Statistical and Algorithmic Foundations of Causal Learning and Decision-Making

Jamshidi, Fateme  
2026

Causal reasoning plays a central role in learning and decision-making in settings where distinguishing causal effect from spurious association is essential for valid prediction and action. However, many causal methods rely on strong assumptions, such as full observability, known causal structure, or independence across units. These assumptions are often violated in real-world applications. This thesis develops statistical and algorithmic foundations for causal learning and sequential decision-making, with a focus on identifiability, sample complexity, and structure-dependent regret bounds when classical assumptions are relaxed.

The first part of the thesis studies causal imitation learning in settings with latent variables and structural mismatch between experts and learners. We show that imitability is fundamentally a problem of causal identifiability rather than statistical consistency alone. We introduce context-specific independence relations and characterize when such structure enables imitation in settings that are otherwise non-imitable. We establish computational hardness results and derive graphical criteria for feasibility under mild structural assumptions. We also propose sound algorithmic approaches that integrate causal structure with observational data.

The second part focuses on the sample complexity of causal discovery for continuous variables. We study nonparametric conditional independence testing based on Von Mises expansions and kernel density estimation, and establish concentration inequalities and finite-sample guarantees under smoothness assumptions.

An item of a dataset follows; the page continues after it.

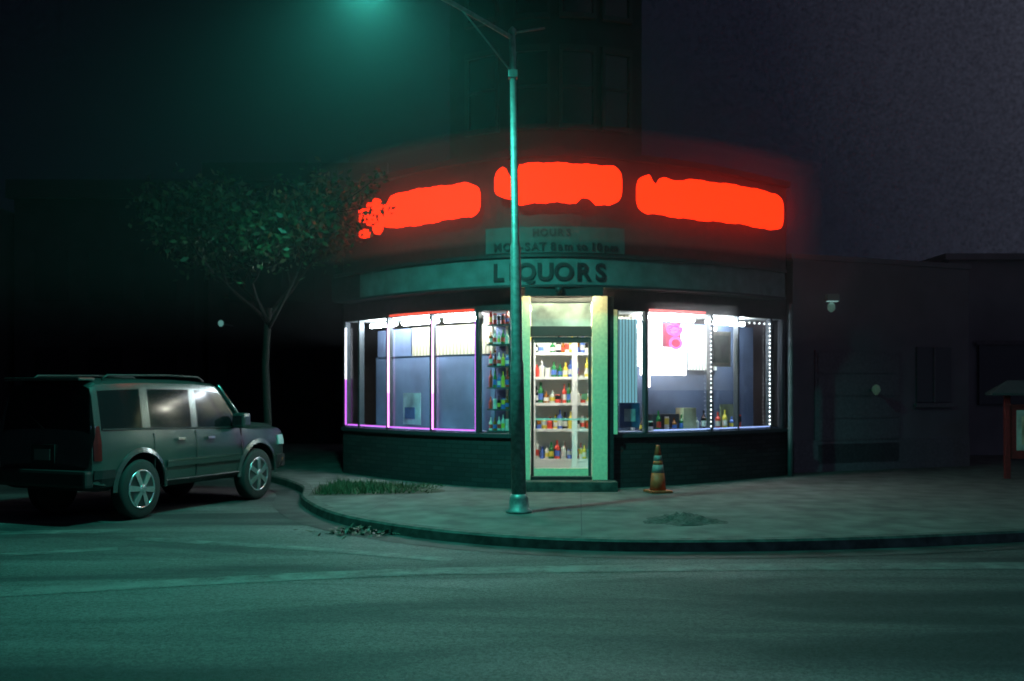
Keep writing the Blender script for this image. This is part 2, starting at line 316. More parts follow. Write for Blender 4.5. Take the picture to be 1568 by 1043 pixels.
band('poster_l',-2.15,-1.8,.95,1.5,-.3,.01,M_pos[0]); band('poster_l_print',-2.1,-1.9,1.05,1.25,-.28,.01,M_pos[2]); band('poster_r',3.42,3.82,1.95,2.55,-.09,.01,M_pos[3]); band('poster_r_in',3.47,3.77,2.02,2.48,-.078,.01,M_pos[1])
band('poster_blue',1.75,2.1,.95,1.35,-.09,.01,M_pos[2]); band('poster_s',1.83,2.02,1.05,1.25,-.08,.005,M_pos[0])
band('poster_r3',3.9,4.3,.9,1.3,-.4,.01,M_pos[1]); band('crate',2.5,3.0,.88,1.15,-.35,.2,M_pos[4]); band('crate_b',3.05,3.3,.88,1.25,-.3,.2,M_pos[3])
Bm=[mat('bottle_green',(.03,.18,.06),.15),mat('bottle_amber',(.30,.11,.02),.15),mat('bottle_clear',(.6,.65,.62),.15),mat('label_red',(.65,.06,.04),.4),mat('label_yellow',(.75,.6,.08),.4),mat('label_blue',(.08,.16,.55),.4),mat('bottle_black',(.02,.02,.02),.2),mat('label_white',(.75,.73,.68),.5)]
class Bag:
    def __init__(s): s.V=[];s.F=[];s.M=[]
    def bottle(s,x,y,z,h,r):
        col=R.randrange(8); lab=R.choice([3,4,5,7,7]); seg=8
        prof=[(r,0,col),(r,h*.15,lab),(r,h*.45,col),(r,h*.6,col),(r*.36,h*.75,col),(r*.34,h,R.choice([3,4,6,7]))] if R.random()<.75 else [(r,0,lab),(r,h*.3,col),(r,h*.62,lab),(r*.9,h*.7,lab)]
        i0=len(s.V)
        for (rr,hh,_) in prof:
            for k in range(seg): s.V.append((x+rr*math.cos(k*math.pi/4),y+rr*math.sin(k*math.pi/4),z+hh))
        for i in range(len(prof)-1):
            for k in range(seg):
                s.F.append((i0+i*seg+k,i0+i*seg+(k+1)%seg,i0+(i+1)*seg+(k+1)%seg,i0+(i+1)*seg+k)); s.M.append(prof[i][2])
        s.F.append(tuple(i0+(len(prof)-1)*seg+k for k in range(seg))); s.M.append(6)
    def out(s,n): return obj(n,s.V,s.F,Bm,ST,False,s.M)
box('shelf_back',-.5,2.4,17.56,17.6,.14,2.9,M_white,ST)
B=Bag()
zs=[.36,.88,1.33,1.78,2.2]
for k,z in enumerate(zs):
    box(f'shelf_{k}',-.5,2.4,17.2,17.555,z-.045,z,M_white,ST)
    x=-.45
    while x<2.35:
        h=R.uniform(.2,.36); r=R.uniform(.033,.052); B.bottle(x,17.27+R.uniform(0,.06),z,h,r)
        if R.random()<.6: B.bottle(x+.02,17.44,z,h*.98,r)
        x+=2*r+R.uniform(.0,.012)+(.10 if R.random()<.06 else 0)
for k,x in enumerate([-.5,.36,1.08,1.9]): box(f'shelf_post_{k}',x-.045,x+.045,17.14,17.19,.14,2.4,M_white,ST)
box('shelf_kick',-.5,2.4,17.2,17.25,.14,.31,M_white,ST); box('shelf_top',-.5,2.4,17.16,17.555,2.56,2.62,M_white,ST)
for k,z in enumerate([.9,1.25,1.6,1.95,2.3,2.62]):
    band(f'pier_shelf_{k}',-.54,.0,z-.025,z,-.25,.3,M_board)
    for i in range(7):
        p=fac(-.50+.075*i,-.3)[0]; B.bottle(p.x,p.y+.03,z,R.uniform(.18,.28),.03)
band('pier_back',-.56,.02,.86,2.82,-.56,.03,M_part)
for i in range(14):
    p=fac(2.3+.15*i,-.35)[0]; B.bottle(p.x,p.y,.88,R.uniform(.2,.34),.045)
B.out('bottles')
for k,(y,z) in enumerate([(16.35,2.9),(19.5,2.95)]):
    box(f'fixture_{k}',-.0,1.9,y-.07,y+.07,z+.03,z+.1,M_white,ST); tube(f'fixture_tube_{k}',[(.0,y,z),(1.85,y,z)],.035,emis(f'tube_int_{k}',(1,.96,.80),160),ST,8)
box('interior_wall_l',-.1,-.06,16.2,19.9,.14,3.04,M_white,ST); box('interior_wall_r',1.98,2.02,16.4,19.9,.14,3.04,M_white,ST)
Y=15.66
box('jamb_l',.13,.29,Y-.06,Y+.12,.14,3.03,M_cream,ST,.012); box('jamb_r',1.26,1.50,Y-.06,Y+.12,.14,3.03,M_cream,ST,.012)
box('pier_l',.0,.127,Y-.02,Y+.2,0,3.03,M_dark,ST); box('pier_r',1.503,1.60,Y+.0,Y+.25,0,3.03,M_dark,ST); box('pier_r_edge',1.60,1.66,Y+.0,Y+.06,.86,2.82,M_cream,ST)
box('pier_l_base',.125,.3,Y-.08,Y+.14,0,.138,M_dark,ST); box('pier_r_base',1.25,1.505,Y-.08,Y+.14,0,.138,M_dark,ST)
box('threshold',.29,1.26,Y-.02,Y+.3,.0,.19,M_dark,ST)
tube('entrance_tube',[(.3,15.36,3.08),(1.3,15.36,3.08)],.018,emis('entrance_tube_light',(1,.90,.55),90),ST,8)
box('entrance_tube_shield',.2,1.4,15.31,15.335,3.0,3.138,M_dark,ST)
box('door_step',.0,1.62,15.22,15.575,0,.15,M_kerb,ST,.012)
box('transom_bar',.292,1.257,Y+.02,Y+.1,2.40,2.56,M_frame,ST); box('transom_head',.292,1.257,Y+.02,Y+.1,2.94,3.02,M_frame,ST)
D=.04
box('door_stile_l',.30,.345,Y+D,Y+D+.05,.2,2.39,M_frame,ST); box('door_stile_r',1.205,1.25,Y+D,Y+D+.05,.2,2.39,M_frame,ST)
box('door_rail_t',.347,1.203,Y+D,Y+D+.05,2.3,2.39,M_frame,ST); box('door_rail_b',.347,1.203,Y+D,Y+D+.05,.2,.32,M_cream,ST); box('door_pushbar',.347,1.203,Y+D-.03,Y+D-.01,1.08,1.11,M_white,ST)
box('door_glass',.347,1.203,Y+D+.02,Y+D+.026,.32,2.3,gm,ST); 
M_frost=mat('frosted_transom_glow',(.30,.40,.38),.5,noise=.7,nscale=2.2,emit=(.6,.8,.65),es=.15)  # own emission stands in for shop light glowing through the transom
box('transom_glass',.3,1.25,Y+D+.02,Y+D+.026,2.56,2.94,M_frost,ST)
lathe('security_camera',[(.0,0),(.05,.02),(.06,.06),(.06,.1)],M_dark,ST,12,(.72,15.25,3.03))
box('open_sticker',1.1,1.19,Y+D+.005,Y+D+.012,1.4,1.5,M_pos[3],ST)
band('hours_board',-.25,1.62,3.665,4.06,.36,.05,M_board); 
M_txt=mat('sign_lettering',(.02,.007,.012),.6)
def letters(txt,X0,X1,z,size,off,m,nm):
    wd={'I':.42,'1':.5,'i':.32,'l':.32,'t':.42,' ':.38,'-':.45,'M':1.05,'m':1.05,'W':1.1,'O':1.0,'Q':1.0,'.':.35,'a':.75,'o':.78}
    ws=[wd.get(c,.85) for c in txt]; tot=sum(ws); x=X0
    for k,c in enumerate(txt):
        adv=(X1-X0)*ws[k]/tot
        if c!=' ':
            cu=bpy.data.curves.new(f'{nm}_{k}','FONT'); cu.body=c; cu.size=size; cu.align_x='CENTER'; cu.extrude=.008; cu.offset=size*.03
            o=bpy.data.objects.new(f'{nm}_letter_{k}',cu); COL.objects.link(o); o.parent=ST; cu.materials.append(m)
            p,nn=fac(x+adv/2,off); o.location=(p.x,p.y,z); o.rotation_euler=(math.pi/2,0,math.atan2(nn.x,-nn.y))
        x+=adv
letters('LIQUORS',-.22,1.40,3.25,.37,.315,M_txt,'liquors'); letters('HOURS',.35,.90,3.92,.15,.375,M_txt,'hours'); letters('MON-SAT 8am to 10pm',-.15,1.52,3.70,.17,.375,M_txt,'times')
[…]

These results yield explicit sample complexity bounds for constraint-based causal discovery in nonlinear and non-Gaussian settings. We further study distributional closeness testing between observational and interventional distributions. We show how such tests enable the identification of the causal direction in the presence of hidden confounding.

The final part addresses sequential decision-making problems with causal structure and interference. We study causal bandit models with heterogeneous intervention costs, hidden confounding, and derive regret bounds that quantify the benefits of combining observational and interventional data under general causal graphs. We then study bandit problems with network interference, including settings with unknown graphs, and design algorithms whose performance depends on graph structure rather than the size of the action space.

In summary, this thesis contributes theoretical results on causal imitation learning, causal discovery, and sequential decision-making, and characterizes fundamental limits and guarantees for learning and inference under structural constraints.